Ela conta que relativizava muitas atitudes, e que com o tempo, a violência física começou a aparecer em forma de empurrões e apertões no braço, mas que evoluiu para outros tipos de agressões. “Ele fez isso comigo inúmeras vezes, e eu falava pra minha mãe que não tinha acontecido nada, porque também tem a vergonha e tem a culpa. Uma culpa que você dá para explicar.

Daniela Carla

Jornalista e apresentadora do Em Movimento

Eu apanhava e pedia desculpas. Você imagina em que ponto tem que estar a autoestima de uma mulher doente, para que ela apanhe e peça desculpas. 

“Depois ele vinha falar que não ia mais fazer, me pedia desculpas e falava ‘mas a culpa é sua você que me tira do sério, eu não sou assim’. relembra a jornalista. “Quando você vê, você está perdoando o imperdoável. E eu relativizava aquilo”, completa.

A jornalista conta que teve coragem de romper o ciclo em uma ocasião em que o agressor ameaçou bater nela e na sua filha. “Ele é fotógrafo e um dia ele foi trabalhar, e ele ameaçou bater em mim e na minha filha. Quando ele saiu eu disse ‘Filha arruma suas coisas que a gente vai sair de casa agora. Pega tudo que você puder que a gente vai pra casa da vovó”. Ela conta que só fez a denúncia meses depois, registrando ameaças que ele fazia, quando ainda estava a perseguindo.

As convidadas encerraram o episódio frisando a importância da denúncia e de não criar a imagem de um montro. “Não é um monstro. Não podemos normalizar mas também não podemos monstrualizar. Muitas vezes esses homens são bonitos, fortes, com perfil másculo. Não vai ficar esperando o monstro, porque ele não vem. São homens covardes’, alerta Jacqueline.

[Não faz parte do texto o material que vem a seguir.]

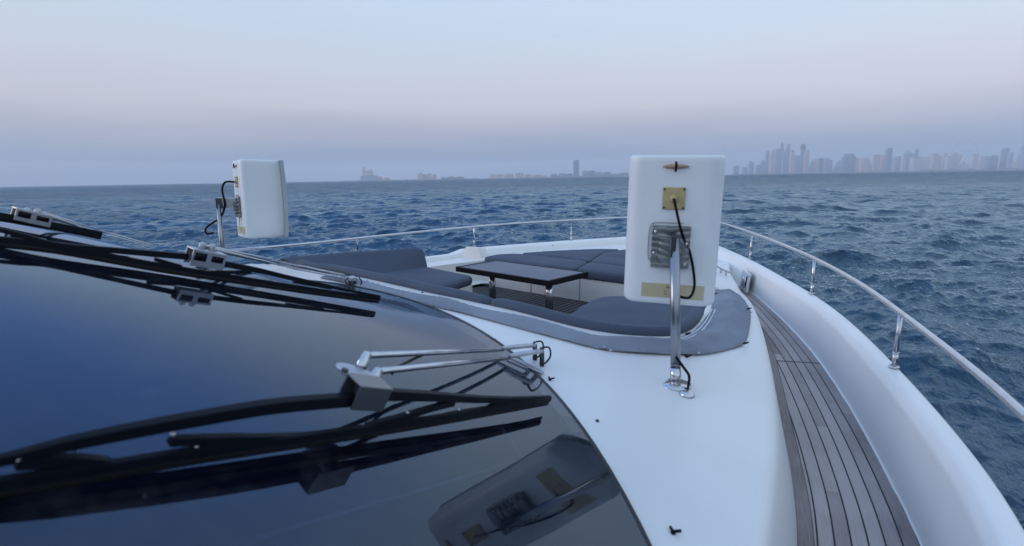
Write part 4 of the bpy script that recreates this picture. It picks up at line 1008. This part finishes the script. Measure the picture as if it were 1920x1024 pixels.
# (x0, x1, top, material, shape) measured on the enlarged skyline, 3.4286 px to one
SK = [(50, 82, 213, 0, ''), (108, 136, 219, 0, ''), (145, 176, 180, 0, 'point'), (193, 222, 203, 0, 'step'), (222, 249, 176, 0, 'step'), (250, 275, 118, 0, 'step'), (282, 307, 113, 1, 'step'), (311, 340, 104, 0, ''),
      (340, 364, 62, 0, 'point'), (362, 380, 125, 0, ''), (380, 403, 73, 0, 'step'), (411, 435, 108, 1, 'point'), (436, 468, 150, 0, ''), (474, 500, 74, 3, 'crown'), (501, 526, 110, 1, 'step'), (524, 562, 180, 0, 'slope'),
      (556, 583, 166, 1, 'step'), (594, 620, 165, 3, ''), (630, 677, 157, 0, 'slant'), (688, 742, 176, 0, 'slope'), (752, 822, 135, 3, 'step'), (826, 858, 168, 1, ''), (862, 914, 162, 1, 'step'), (944, 982, 143, 1, ''), (984, 1016, 142, 1, 'step'),
      (1024, 1054, 102, 3, ''), (1050, 1080, 178, 2, ''), (1078, 1120, 154, 0, ''), (1128, 1147, 150, 2, ''), (1143, 1192, 110, 0, 'slant'), (1188, 1226, 105, 3, 'slope'), (1190, 1262, 160, 2, ''), (1270, 1306, 158, 2, ''), (1318, 1352, 138, 1, ''),
      (1354, 1378, 150, 1, ''), (1384, 1412, 130, 1, 'step'), (1412, 1442, 152, 2, ''), (1444, 1482, 125, 1, 'step'), (1484, 1512, 145, 1, ''), (1574, 1612, 140, 2, ''), (1618, 1648, 156, 2, ''), (1650, 1684, 153, 0, ''), (1690, 1744, 142, 3, 'round'),
      (1758, 1812, 95, 3, 'round'), (1808, 1832, 130, 0, ''), (1836, 1868, 190, 2, ''), (1868, 1902, 84, 0, 'slope'), (1898, 1926, 40, 0, 'point')]
ORD = ['first', 'second', 'third', 'fourth', 'fifth', 'sixth', 'seventh', 'eighth', 'ninth', 'tenth', 'eleventh', 'twelfth']
SHAPE = {'': 'flat topped', 'point': 'pointed', 'step': 'stepped', 'slope': 'slope topped', 'slant': 'slant topped', 'round': 'round topped', 'crown': 'crowned'}
COLN = ['blue grey', 'pinkish', 'pale', 'slate']
SPECIAL = {13: 'dark crowned tower topping the dense cluster nearest the big antenna', 8: 'tallest pointed tower in the dense skyline cluster', 20: 'broad slate stepped block standing apart right of the cluster',
           25: 'narrow slate flat topped tower rising mid skyline', 43: 'round topped slate tower near the right edge of the photo', 47: 'slender pointed tower at the extreme right edge of the photo'}
sec = lambda i: 'in the dense skyline cluster' if i < 16 else ('right of the dense cluster' if i < 25 else ('left of the giant wheel' if i < 39 else 'right of the giant wheel'))
first = {0: 0, 1: 16, 2: 25, 3: 39}
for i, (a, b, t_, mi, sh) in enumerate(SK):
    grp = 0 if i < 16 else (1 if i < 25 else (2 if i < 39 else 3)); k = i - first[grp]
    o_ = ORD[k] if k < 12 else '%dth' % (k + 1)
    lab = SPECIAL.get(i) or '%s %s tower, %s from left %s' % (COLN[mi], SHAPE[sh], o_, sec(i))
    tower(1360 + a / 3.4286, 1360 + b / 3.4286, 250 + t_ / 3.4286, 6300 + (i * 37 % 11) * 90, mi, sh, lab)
random.seed(21)
xz = 700.0
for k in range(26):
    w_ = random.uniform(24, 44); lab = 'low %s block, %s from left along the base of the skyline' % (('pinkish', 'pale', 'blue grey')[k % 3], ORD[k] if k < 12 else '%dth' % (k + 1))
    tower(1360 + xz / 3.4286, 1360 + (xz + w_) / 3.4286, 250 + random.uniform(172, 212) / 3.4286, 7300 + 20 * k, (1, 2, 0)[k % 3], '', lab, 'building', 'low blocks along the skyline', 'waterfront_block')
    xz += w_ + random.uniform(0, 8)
# giant wheel
hy = horizon_y(1809); KW = 6250
wc = far(1809, 250 + 132 / 3.4286, KW); wr = 24.5 / FPX * KW
ax = V((cr.x, cr.y, 0)).normalized()
wheel = empty('ferris_wheel', (wc.x, wc.y, SEA), 'giant observation wheel with white slanting legs on the hazy waterfront', 'ferris wheel')
mb = MB().tube([wc + ax * (wr * math.cos(a)) + V((0, 0, wr * math.sin(a))) for a in [2 * math.pi * k / 64 for k in range(65)]], 1.6, 6)
mb.build('wheel_rim', BM[0], wheel)
mb = MB()
for k in range(16):
    a = 2 * math.pi * k / 16; mb.tube([wc, wc + ax * (wr * math.cos(a)) + V((0, 0, wr * math.sin(a)))], .4, 4)
mb.build('spokes', BM[0], wheel)
PALE = mat('white_steel', (.75, .75, .74), .6)
for s, yy in ((-42, -12), (-82, -14), (30, -12), (60, 14)):
    MB().tube([wc + V((0, 0, 2)), V((wc.x, wc.y, SEA)) + ax * s + V((-ax.y, ax.x, 0)) * yy], 5.0, 6).build('leg', PALE, wheel)
# coast strips
def strip(name, pts, D, m, depth=220):
    """low land: px, height in photo pixels above the horizon"""
    rows = []
    for px, hp in pts:
        p = far(px, horizon_y(px), D); d = V((p.x, p.y, 0)) - V((CAM.x, CAM.y, 0)); d.normalize(); h = hp / FPX * D
        b = V((p.x, p.y, SEA)); rows.append([b - V((0, 0, .5)), b + d * 15 + V((0, 0, h * .7)), b + d * 60 + V((0, 0, h)), b + d * depth + V((0, 0, h * .8)), b + d * (depth + 20) + V((0, 0, -.5))])
    o = MB().loft(rows).build(name, m); o['kind'] = 'structure'; return o
random.seed(3)
def jag(x0, x1, n, lo, hi, e=.3): return [(x0 + (x1 - x0) * k / n, (e if k in (0, n) else random.uniform(lo, hi))) for k in range(n + 1)]
strip('shore', jag(640, 1260, 90, .8, 1.7), 6000, LAND)
strip('shore', jag(826, 872, 16, 3, 6.5), 5950, LAND, 60)
strip('shore', jag(1030, 1240, 46, 2.2, 5), 6050, LAND, 60)
strip('shore', jag(1370, 1990, 90, .8, 2.0), 5800, LAND)
strip('shore', jag(1720, 1990, 50, 2.4, 5.0), 5700, LAND, 60)
# left island landmarks: 3.5556 px to one on the enlarged picture
def L_(a): return 640 + a / 3.5556
def T_(a): return 260 + a / 3.5556
tower(L_(147), L_(163), T_(190), 6100, 1, 'step', 'pinkish slender left tower of the arched palace hotel on the island', 'tower', 'island hotel blocks', 'hotel_tower')
tower(L_(196), L_(212), T_(206), 6100, 1, 'step', 'pinkish shorter right tower of the arched palace hotel on the island', 'tower', 'island hotel blocks', 'hotel_tower')
tower(L_(150), L_(212), T_(219), 6120, 1, '', 'pinkish broad middle block of the island palace hotel between its towers', 'hotel', 'island hotel blocks', 'hotel_block')
tower(L_(136), L_(238), T_(247), 6080, 0, '', 'low blue grey wing along the foot of the island palace hotel', 'hotel', 'island hotel blocks', 'hotel_block')
for i, (a, b, t_) in enumerate(((512, 545, 234), (548, 572, 237), (575, 602, 232), (608, 634, 240), (246, 272, 252), (285, 320, 260), (990, 1030, 240), (1034, 1080, 237), (1086, 1150, 236), (1160, 1215, 232), (1222, 1270, 238), (1278, 1335, 240), (1340, 1370, 246))):
    where = 'left of the dark shore trees' if i < 4 else ('beside the palace hotel' if i < 6 else 'on the shore left of lone tower')
    k = i if i < 4 else (i - 4 if i < 6 else i - 6)
    tower(L_(a), L_(b), T_(t_), 6150 + i * 14, 1, 'step' if i % 3 else '', 'low pinkish building, %s from left %s' % (ORD[k], where), 'building', 'low far shore buildings', 'shore_building')
tower(L_(1547), L_(1583), T_(148), 6300, 3, '', 'lone dark slab tower standing on the far shore left of the big antenna', 'tower')
for i, (a, b, t_) in enumerate(((1400, 1440, 236), (1448, 1500, 230), (1505, 1540, 234), (1608, 1640, 214), (1642, 1690, 216), (1694, 1738, 222), (1745, 1795, 224), (1800, 1850, 232), (1856, 1910, 228))):
    where = 'left of the lone slab tower' if i < 3 else 'right of the lone slab tower'
    tower(L_(a), L_(b), T_(t_), 6350 + i * 20, 0 if i % 2 else 3, 'step' if i % 2 else '', 'low blue grey hazy block, %s %s' % (ORD[i if i < 3 else i - 3], where), 'building', 'low far shore blocks', 'shore_building')

# ------------------------------------------------------------------ haze
def haze():
    mb = MB().box((0, 0, (SEA - 1.5 + 460) / 2 - 0), (14500, 0, 0), (0, 14500, 0), (0, 0, (460 - SEA + 1.5) / 2))
    mb.v = [(x, y, (SEA - 1.5 if z < 200 else 460)) for x, y, z in mb.v]
    M = bpy.data.materials.new('haze'); M.use_nodes = True; n, l = M.node_tree.nodes, M.node_tree.links; n.clear()
    o = n.new('ShaderNodeOutputMaterial'); p = n.new('ShaderNodeVolumePrincipled'); p.inputs['Color'].default_value = (.93, .94, 1.0, 1)
    p.inputs['Density'].default_value = 0.00010; p.inputs['Anisotropy'].default_value = 0.1
    l.new(p.outputs[0], o.inputs['Volume'])
    h = mb.build('haze', M, smooth=False); h['kind'] = 'stuff'
haze()
SC.cycles.use_denoising = True
SC.cycles.volume_bounces = 1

“A gente precisa olhar pros dados no Espírito Santo. No ano passado, nós tivemos 14.000 mulheres com medidas protetivas e nós tivemos 38 feminicídios. Mas se você for olhar os 38 casos, somente duas tinham medida protetiva e as vítimas tinham denunciado os agressores. De 38 casos, 36 nunca denunciaram, e acabaram chegando no feminicídio”, completa a Secretária.